Objective: Every line of the material below must be repeated exactly.

## Begin

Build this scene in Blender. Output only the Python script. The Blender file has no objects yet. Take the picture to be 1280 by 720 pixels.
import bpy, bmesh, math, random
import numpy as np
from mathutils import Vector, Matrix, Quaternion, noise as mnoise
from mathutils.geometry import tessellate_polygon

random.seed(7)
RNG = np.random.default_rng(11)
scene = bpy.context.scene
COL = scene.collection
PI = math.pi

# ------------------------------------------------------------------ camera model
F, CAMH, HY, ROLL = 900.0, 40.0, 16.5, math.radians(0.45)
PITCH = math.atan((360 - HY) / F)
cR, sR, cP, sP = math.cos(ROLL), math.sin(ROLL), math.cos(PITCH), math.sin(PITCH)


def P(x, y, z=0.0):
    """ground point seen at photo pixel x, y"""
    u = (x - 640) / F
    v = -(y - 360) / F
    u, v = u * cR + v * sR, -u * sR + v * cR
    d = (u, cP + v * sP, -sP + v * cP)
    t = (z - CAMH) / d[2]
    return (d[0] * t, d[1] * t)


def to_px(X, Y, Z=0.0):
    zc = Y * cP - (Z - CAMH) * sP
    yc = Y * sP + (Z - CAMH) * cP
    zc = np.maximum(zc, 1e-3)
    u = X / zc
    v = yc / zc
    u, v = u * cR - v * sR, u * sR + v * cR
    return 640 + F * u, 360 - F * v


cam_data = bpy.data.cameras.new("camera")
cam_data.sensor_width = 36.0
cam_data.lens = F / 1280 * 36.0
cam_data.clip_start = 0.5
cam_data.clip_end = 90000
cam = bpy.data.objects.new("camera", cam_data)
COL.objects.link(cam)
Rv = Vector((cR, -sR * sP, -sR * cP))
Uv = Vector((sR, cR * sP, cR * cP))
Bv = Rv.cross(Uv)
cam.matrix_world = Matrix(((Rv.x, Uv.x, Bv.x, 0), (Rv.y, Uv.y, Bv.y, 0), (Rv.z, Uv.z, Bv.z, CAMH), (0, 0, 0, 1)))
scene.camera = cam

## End

Exercise result:
Build this scene in Blender. Output only the Python script. The Blender file has no objects yet. Take the picture to be 1280 by 720 pixels.
import bpy, bmesh, math, random
import numpy as np
from mathutils import Vector, Matrix, Quaternion, noise as mnoise
from mathutils.geometry import tessellate_polygon

random.seed(7)
RNG = np.random.default_rng(11)
scene = bpy.context.scene
COL = scene.collection
PI = math.pi

# ------------------------------------------------------------------ camera model
F, CAMH, HY, ROLL = 900.0, 40.0, 16.5, math.radians(0.45)
PITCH = math.atan((360 - HY) / F)
cR, sR, cP, sP = math.cos(ROLL), math.sin(ROLL), math.cos(PITCH), math.sin(PITCH)


def P(x, y, z=0.0):
    """ground point seen at photo pixel x, y"""
    u = (x - 640) / F
    v = -(y - 360) / F
    u, v = u * cR + v * sR, -u * sR + v * cR
    d = (u, cP + v * sP, -sP + v * cP)
    t = (z - CAMH) / d[2]
    return (d[0] * t, d[1] * t)


def to_px(X, Y, Z=0.0):
    zc = Y * cP - (Z - CAMH) * sP
    yc = Y * sP + (Z - CAMH) * cP
    zc = np.maximum(zc, 1e-3)
    u = X / zc
    v = yc / zc
    u, v = u * cR - v * sR, u * sR + v * cR
    return 640 + F * u, 360 - F * v


cam_data = bpy.data.cameras.new("camera")
cam_data.sensor_width = 36.0
cam_data.lens = F / 1280 * 36.0
cam_data.clip_start = 0.5
cam_data.clip_end = 90000
cam = bpy.data.objects.new("camera", cam_data)
COL.objects.link(cam)
Rv = Vector((cR, -sR * sP, -sR * cP))
Uv = Vector((sR, cR * sP, cR * cP))
Bv = Rv.cross(Uv)
cam.matrix_world = Matrix(((Rv.x, Uv.x, Bv.x, 0), (Rv.y, Uv.y, Bv.y, 0), (Rv.z, Uv.z, Bv.z, CAMH), (0, 0, 0, 1)))
scene.camera = cam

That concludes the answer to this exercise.